== INFORMATION SHOWN ==

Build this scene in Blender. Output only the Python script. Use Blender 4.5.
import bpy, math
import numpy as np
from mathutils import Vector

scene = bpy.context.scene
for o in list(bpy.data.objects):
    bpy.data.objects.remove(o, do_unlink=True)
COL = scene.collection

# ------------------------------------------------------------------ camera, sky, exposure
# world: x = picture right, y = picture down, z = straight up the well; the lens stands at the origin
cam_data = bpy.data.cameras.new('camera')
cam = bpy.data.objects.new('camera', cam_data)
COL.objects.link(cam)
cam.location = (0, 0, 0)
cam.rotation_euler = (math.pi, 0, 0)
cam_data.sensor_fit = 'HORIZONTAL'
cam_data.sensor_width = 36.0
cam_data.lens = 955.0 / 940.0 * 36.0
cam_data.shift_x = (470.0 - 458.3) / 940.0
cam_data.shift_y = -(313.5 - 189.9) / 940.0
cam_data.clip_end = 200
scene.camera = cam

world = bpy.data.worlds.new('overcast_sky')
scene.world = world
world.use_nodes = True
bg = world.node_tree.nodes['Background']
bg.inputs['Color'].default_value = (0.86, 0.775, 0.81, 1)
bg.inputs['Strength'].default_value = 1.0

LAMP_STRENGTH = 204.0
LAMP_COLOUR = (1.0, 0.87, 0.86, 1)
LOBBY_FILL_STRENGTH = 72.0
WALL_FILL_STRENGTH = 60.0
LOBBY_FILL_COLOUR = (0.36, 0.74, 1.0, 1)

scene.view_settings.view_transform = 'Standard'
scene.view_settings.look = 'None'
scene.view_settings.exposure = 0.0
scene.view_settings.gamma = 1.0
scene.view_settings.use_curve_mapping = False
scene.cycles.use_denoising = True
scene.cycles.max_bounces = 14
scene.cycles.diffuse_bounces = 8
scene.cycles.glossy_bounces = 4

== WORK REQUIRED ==
Quote the listing word for word from its first line through the line in which "COL = scene.collection" appears.

== RESULT OF THE TASK ==
Build this scene in Blender. Output only the Python script. Use Blender 4.5.
import bpy, math
import numpy as np
from mathutils import Vector

scene = bpy.context.scene
for o in list(bpy.data.objects):
    bpy.data.objects.remove(o, do_unlink=True)
COL = scene.collection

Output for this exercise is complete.